Mitra, who is Associate Professor and Centennial Chair of Rock Engineering, is now one of four academics in the school who hold this level of professional recognition. All four are based at Wits Mining School, making it the only mining school in South Africa with NRF-rated academics.

“I feel really honoured to be rated at C2 level by the NRF, especially in my field of rock mechanics,” said Mitra. “I am humbled to be in the company of great academics in rock mechanics such as Professor Dick Stacey, for instance.”

Professor Stacey, Professor Cuthbert Musingwini and Professor Fred Cawood are the other three NRF-rated researchers at the Wits Mining School.

His award comes on the strength of 112 research outputs over the past eight years – including five book chapters, 37 journal articles and 49 conference papers. As a lecturer, he has also supervised or co-supervised 11 PhD students to graduation, two (2) Masters students and sixty seven (67) Honours students.

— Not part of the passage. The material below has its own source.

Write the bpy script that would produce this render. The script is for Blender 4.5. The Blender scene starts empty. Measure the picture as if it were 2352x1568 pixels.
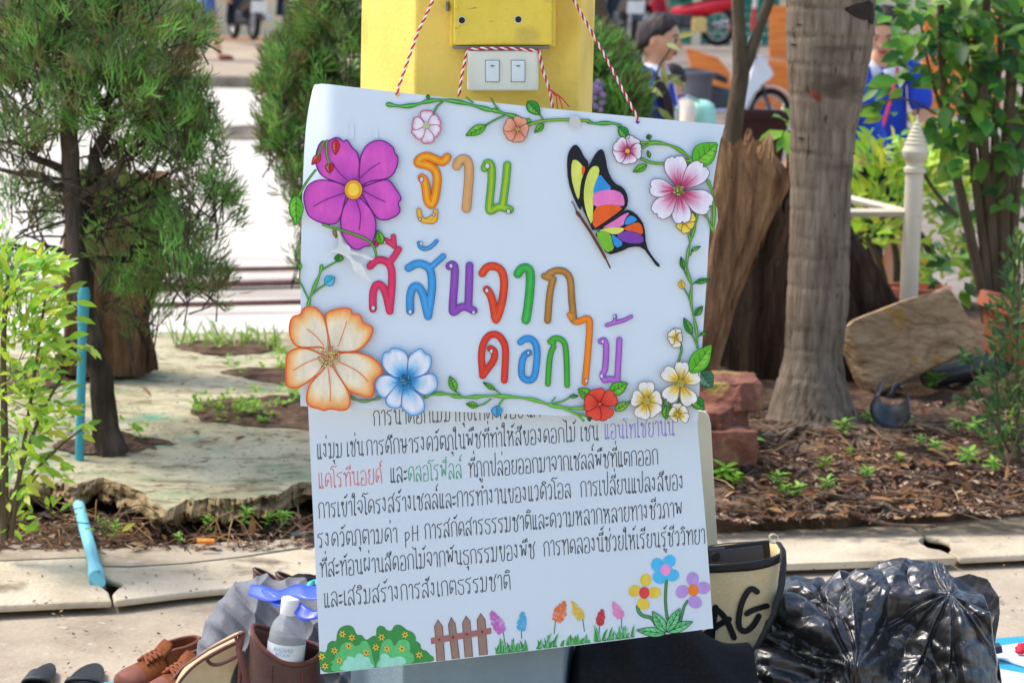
import bpy, bmesh, math, random
from mathutils import Vector, Matrix, noise
from mathutils.geometry import tessellate_polygon
random.seed(7)
rnd = random.random
uni = random.uniform
PI = math.pi
scene = bpy.context.scene
COL = scene.collection

# ---------------------------------------------------------------- camera, sky, sun, exposure
LENS, PITCH, ROLL, H = 85.0, 7.83, 1.4, 1.3
cd = bpy.data.cameras.new('camera'); cam = bpy.data.objects.new('camera', cd); COL.objects.link(cam)
cd.lens = LENS; cd.sensor_width = 36; cd.clip_start = 0.1; cd.clip_end = 2000
RM = Matrix.Rotation(math.radians(90 - PITCH), 3, 'X') @ Matrix.Rotation(math.radians(ROLL), 3, 'Z')
cam.location = (0, 0, H); cam.rotation_euler = RM.to_euler()
cd.dof.use_dof = True; cd.dof.focus_distance = 3.95; cd.dof.aperture_fstop = 9.0
scene.camera = cam
wd = bpy.data.worlds.new('World'); scene.world = wd; wd.use_nodes = True
nt = wd.node_tree; bg = nt.nodes['Background']
sky = nt.nodes.new('ShaderNodeTexSky'); sky.sky_type = 'NISHITA'; sky.sun_disc = False
SUN_EL, SUN_ROT = math.radians(58), math.radians(-72)
sky.sun_elevation = SUN_EL; sky.sun_rotation = SUN_ROT
sky.air_density = 1.0; sky.dust_density = 2.5; sky.ozone_density = 1.0
hs_ = nt.nodes.new('ShaderNodeHueSaturation'); hs_.inputs['Saturation'].default_value = 1.0; nt.links.new(sky.outputs[0], hs_.inputs['Color']); nt.links.new(hs_.outputs[0], bg.inputs[0]); bg.inputs[1].default_value = 0.15
sl = bpy.data.lights.new('sun', 'SUN'); so = bpy.data.objects.new('sun', sl); COL.objects.link(so)
sl.energy = 1.2; sl.angle = math.radians(14); sl.color = (1, 0.95, 0.87)
sdir = Vector((math.sin(SUN_ROT) * math.cos(SUN_EL), math.cos(SUN_ROT) * math.cos(SUN_EL), math.sin(SUN_EL)))
so.rotation_euler = sdir.to_track_quat('Z', 'Y').to_euler()
scene.view_settings.view_transform = 'Standard'; scene.view_settings.look = 'None'
scene.view_settings.exposure = 1.14; scene.view_settings.gamma = 1.0

# ---------------------------------------------------------------- measuring helpers (photo measured at 2352 x 1568)
FPX = LENS / 36 * 2352
CAM = Vector((0, 0, H))
def ray(px, py): return RM @ Vector(((px - 1176) / FPX, -(py - 784) / FPX, -1))
def W(px, py, Y):
    d = ray(px, py); return CAM + d * (Y / d.y)
def G(px, py, z=0.0):
    d = ray(px, py); return CAM + d * ((z - H) / d.z)
def mpp(Y): return Y / FPX
def lin(c):
    c /= 255.0
    return c / 12.92 if c <= 0.04045 else ((c + 0.055) / 1.055) ** 2.4
def C(r, g, b): return (lin(r), lin(g), lin(b))
def pts(s): return [tuple(float(a) for a in p.split()) for p in s.split(',')]
ZOOM = {1: (1100, 0, 1.30667), 2: (1100, 800, 1.74222), 3: (1900, 800, 1.742), 4: (1200, 1600, 2.61333), 5: (2000, 1600, 2.61333),
        6: (1200, 2150, 2.61333), 7: (2000, 2150, 2.61333), 8: (2700, 1700, 1.52077), 9: (0, 1700, 1.52077)}
def Z(k, p):
    ox, oy, s = ZOOM[k]; return ((p[0] / s + ox) / 1.74150, (p[1] / s + oy) / 1.74150)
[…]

The NRF’s C2 ranking recognises “established researchers with a sustained recent record of productivity in their chosen field” and who are judged by their peers as having produced “a body of quality work … which … attests to ongoing engagement with the field.” In a rigorous process involving the applicant, the university, the NRF and a range of international reviewers, the impact of the research generated by Professor Mitra was assessed by experts from around the world.

“It is not the volume of research outputs that is important, but rather the impact on fellow researchers and the discipline or industry in which you operate,” he said. “The reviewers must be satisfied that the research is valuable, and that it contributes constructively to the discipline. Are other researchers reading it, are they referencing it, and does the industry benefit from its content?”